Peat fire in Indonesia


So, if we talk about negative emission solution, in terms of contribution, the emission reduction from peatland solely is close to achieving the specified target of emission reduction in Indonesia. Therefore, the seriousness of peatland management should be sufficient based on the estimation. So, if you know from the news that there are peat fire, the problems are the emission and smoke and more than that. The peat fire will be difficult to be handled since there is a wet part. The fire will stay in the wet part like charcoal.

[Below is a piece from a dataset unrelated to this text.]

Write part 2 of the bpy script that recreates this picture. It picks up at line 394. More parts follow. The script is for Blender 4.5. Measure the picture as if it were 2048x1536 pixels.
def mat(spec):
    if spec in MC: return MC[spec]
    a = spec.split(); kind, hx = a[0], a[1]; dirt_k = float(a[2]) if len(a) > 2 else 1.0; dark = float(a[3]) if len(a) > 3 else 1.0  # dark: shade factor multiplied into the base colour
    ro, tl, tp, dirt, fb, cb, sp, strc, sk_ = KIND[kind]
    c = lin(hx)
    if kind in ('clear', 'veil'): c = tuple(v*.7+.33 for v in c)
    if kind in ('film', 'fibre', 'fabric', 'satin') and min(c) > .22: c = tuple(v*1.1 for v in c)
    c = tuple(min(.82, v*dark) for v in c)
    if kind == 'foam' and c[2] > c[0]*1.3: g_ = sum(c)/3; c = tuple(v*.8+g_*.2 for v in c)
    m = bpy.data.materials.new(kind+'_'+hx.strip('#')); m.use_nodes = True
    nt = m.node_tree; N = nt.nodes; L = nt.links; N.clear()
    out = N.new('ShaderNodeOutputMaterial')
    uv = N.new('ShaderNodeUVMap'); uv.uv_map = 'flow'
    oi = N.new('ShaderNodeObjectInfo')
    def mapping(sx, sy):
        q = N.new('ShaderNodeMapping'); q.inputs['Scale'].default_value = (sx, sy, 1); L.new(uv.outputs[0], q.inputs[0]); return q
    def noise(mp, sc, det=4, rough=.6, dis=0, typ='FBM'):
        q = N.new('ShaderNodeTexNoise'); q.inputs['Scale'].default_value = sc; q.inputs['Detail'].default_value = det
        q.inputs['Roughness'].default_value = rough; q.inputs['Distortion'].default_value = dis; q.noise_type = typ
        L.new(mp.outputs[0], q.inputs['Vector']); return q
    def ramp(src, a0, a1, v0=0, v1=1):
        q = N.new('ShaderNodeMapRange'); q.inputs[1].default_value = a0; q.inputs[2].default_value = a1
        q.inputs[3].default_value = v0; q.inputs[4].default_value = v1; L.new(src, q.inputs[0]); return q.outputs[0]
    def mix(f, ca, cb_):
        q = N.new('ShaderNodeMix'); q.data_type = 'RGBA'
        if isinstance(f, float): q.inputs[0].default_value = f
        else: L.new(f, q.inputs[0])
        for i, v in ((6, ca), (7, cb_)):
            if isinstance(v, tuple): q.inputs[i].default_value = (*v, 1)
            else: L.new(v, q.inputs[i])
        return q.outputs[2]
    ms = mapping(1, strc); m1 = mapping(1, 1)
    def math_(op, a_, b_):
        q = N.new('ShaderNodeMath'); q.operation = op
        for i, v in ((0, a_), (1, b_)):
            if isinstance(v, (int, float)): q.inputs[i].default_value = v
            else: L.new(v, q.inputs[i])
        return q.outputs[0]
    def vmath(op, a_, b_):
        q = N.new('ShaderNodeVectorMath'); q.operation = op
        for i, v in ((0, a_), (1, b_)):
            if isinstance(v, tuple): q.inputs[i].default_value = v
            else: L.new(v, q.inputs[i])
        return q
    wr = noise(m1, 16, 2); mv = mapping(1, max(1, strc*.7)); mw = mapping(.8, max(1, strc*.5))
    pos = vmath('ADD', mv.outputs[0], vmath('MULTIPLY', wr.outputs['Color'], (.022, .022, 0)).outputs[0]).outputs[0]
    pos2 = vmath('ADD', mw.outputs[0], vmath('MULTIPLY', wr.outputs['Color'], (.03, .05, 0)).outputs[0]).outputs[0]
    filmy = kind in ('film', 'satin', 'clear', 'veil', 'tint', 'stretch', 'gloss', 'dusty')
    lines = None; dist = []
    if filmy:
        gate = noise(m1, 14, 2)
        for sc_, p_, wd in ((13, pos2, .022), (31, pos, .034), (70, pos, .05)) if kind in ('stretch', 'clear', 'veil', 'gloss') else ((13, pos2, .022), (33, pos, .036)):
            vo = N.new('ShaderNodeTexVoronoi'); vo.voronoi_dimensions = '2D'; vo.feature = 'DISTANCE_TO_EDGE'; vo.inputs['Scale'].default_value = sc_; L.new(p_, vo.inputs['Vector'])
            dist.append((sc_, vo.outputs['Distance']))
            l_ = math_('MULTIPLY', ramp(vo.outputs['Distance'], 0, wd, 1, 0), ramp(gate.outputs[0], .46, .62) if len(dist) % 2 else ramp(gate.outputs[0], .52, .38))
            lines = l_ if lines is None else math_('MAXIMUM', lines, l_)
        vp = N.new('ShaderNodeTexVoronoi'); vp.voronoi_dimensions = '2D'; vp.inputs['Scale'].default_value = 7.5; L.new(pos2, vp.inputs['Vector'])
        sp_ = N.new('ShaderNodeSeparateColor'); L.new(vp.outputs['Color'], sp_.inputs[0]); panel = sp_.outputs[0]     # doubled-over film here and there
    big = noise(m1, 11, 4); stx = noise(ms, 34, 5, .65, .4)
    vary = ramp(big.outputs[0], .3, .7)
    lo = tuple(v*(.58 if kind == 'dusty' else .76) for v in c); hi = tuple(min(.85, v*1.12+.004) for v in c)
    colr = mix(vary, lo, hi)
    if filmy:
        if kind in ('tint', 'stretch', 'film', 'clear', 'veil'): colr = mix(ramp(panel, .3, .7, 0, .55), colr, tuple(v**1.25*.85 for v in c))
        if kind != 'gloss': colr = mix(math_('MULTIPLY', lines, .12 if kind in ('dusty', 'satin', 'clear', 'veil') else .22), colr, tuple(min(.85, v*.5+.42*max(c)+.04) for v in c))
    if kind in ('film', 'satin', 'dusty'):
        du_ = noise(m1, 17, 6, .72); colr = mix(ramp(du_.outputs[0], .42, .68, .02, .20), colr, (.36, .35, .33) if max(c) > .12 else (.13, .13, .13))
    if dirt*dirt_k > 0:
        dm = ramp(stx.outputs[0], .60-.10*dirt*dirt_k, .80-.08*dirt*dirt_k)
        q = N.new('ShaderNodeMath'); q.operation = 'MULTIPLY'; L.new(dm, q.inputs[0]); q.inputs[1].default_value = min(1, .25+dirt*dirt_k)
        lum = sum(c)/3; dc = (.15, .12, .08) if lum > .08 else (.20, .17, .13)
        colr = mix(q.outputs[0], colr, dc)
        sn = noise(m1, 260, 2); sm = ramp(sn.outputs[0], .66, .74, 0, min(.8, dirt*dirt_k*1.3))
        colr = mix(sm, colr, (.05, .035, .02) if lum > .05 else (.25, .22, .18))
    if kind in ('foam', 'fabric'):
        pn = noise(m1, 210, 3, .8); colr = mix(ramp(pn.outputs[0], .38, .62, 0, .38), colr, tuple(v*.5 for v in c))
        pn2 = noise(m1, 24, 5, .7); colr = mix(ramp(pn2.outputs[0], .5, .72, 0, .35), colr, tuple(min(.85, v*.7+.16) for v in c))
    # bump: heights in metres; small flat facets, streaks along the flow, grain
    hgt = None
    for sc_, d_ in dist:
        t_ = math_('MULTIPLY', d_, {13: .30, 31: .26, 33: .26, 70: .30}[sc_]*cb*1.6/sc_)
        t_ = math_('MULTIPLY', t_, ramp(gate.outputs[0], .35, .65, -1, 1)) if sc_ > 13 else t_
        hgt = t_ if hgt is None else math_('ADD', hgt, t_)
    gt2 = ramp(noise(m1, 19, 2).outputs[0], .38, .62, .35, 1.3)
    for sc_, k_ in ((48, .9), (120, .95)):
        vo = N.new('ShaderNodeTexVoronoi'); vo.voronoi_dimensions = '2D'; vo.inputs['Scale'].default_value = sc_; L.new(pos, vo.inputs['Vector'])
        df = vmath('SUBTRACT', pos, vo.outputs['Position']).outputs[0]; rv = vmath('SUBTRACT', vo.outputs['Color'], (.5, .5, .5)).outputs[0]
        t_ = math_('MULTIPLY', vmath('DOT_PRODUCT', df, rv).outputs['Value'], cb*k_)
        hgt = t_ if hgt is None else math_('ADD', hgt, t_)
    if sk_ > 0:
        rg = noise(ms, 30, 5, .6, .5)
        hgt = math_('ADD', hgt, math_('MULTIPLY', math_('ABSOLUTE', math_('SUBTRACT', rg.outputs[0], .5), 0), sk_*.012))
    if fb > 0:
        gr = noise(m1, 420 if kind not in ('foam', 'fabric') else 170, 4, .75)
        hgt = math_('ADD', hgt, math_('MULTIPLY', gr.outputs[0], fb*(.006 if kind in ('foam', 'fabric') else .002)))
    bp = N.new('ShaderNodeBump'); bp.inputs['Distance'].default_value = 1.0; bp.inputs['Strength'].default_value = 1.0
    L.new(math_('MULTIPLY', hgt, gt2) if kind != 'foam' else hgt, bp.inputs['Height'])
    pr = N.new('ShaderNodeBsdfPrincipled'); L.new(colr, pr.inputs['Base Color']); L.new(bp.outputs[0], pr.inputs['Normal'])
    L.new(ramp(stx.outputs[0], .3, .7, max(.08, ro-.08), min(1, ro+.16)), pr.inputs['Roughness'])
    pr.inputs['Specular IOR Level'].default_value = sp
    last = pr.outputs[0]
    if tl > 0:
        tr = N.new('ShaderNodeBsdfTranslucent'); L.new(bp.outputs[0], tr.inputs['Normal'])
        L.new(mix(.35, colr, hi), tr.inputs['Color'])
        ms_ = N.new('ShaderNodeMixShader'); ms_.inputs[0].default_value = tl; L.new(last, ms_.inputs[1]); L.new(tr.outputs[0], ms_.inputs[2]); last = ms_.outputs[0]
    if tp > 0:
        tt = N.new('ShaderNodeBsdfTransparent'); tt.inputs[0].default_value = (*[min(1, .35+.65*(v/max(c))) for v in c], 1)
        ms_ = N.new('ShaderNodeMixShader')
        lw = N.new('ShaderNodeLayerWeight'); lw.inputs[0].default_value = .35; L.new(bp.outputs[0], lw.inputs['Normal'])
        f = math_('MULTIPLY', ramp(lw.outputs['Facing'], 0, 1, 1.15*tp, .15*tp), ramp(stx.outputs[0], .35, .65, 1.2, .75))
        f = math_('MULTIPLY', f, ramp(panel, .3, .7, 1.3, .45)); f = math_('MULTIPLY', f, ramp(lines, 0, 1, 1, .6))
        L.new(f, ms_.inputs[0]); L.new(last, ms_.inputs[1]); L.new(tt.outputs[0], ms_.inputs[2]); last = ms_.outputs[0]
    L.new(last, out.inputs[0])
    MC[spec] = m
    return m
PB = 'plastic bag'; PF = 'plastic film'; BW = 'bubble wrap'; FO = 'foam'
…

Then, regarding the land-use change, there are some issues in the peatland sector. Historically in the 1980s, peatland was massively converted for agricultural land. This was attribute to the transmigration programme that mass-transfer people from Java island to less-populated islands. Many of these transmigrants were farmers and demanded vast agricultural land for their livings. In the 1980s, a policy that regulated the conversion of primary forest (non-peatland) to HTI-Industrial Plantation Forest was issued. However, in the 1990s, due to mineral land being scarce, a new scheme was issued that allowed peatland conversion to HTI. Since 2010, the competition between HTI expansion with peatland conservation was no longer happening due to the low demand for HTI commodities, e.g. timber. The timber market entered stagnancy due to the increased use of artificial woods (wood composites), reducing demands for land (Wardhana, 2021).




In addition, current and future land-use competition did not exist since 2018 due to the revision of the 2011 Forest Moratorium Law. That regulation previously only halted the issuance of new permits of primary forest and peatland conversion to the complete termination of new permit issuance. New Regulation is on Termination of New Permit Issuance and Amendment of Primary Forest and Peatland Management, a revision of its preceding policies – on Halting of New Permit Issuance and Amendment of Primary Forest and Peatland Management (Ditjen PPI KLHK, 2021). So, if this regulation is followed by all actors, the deforestation of the peatland sector will be decreased a lot.


I think I will stop here. I will continue to discuss peatland management by the communities.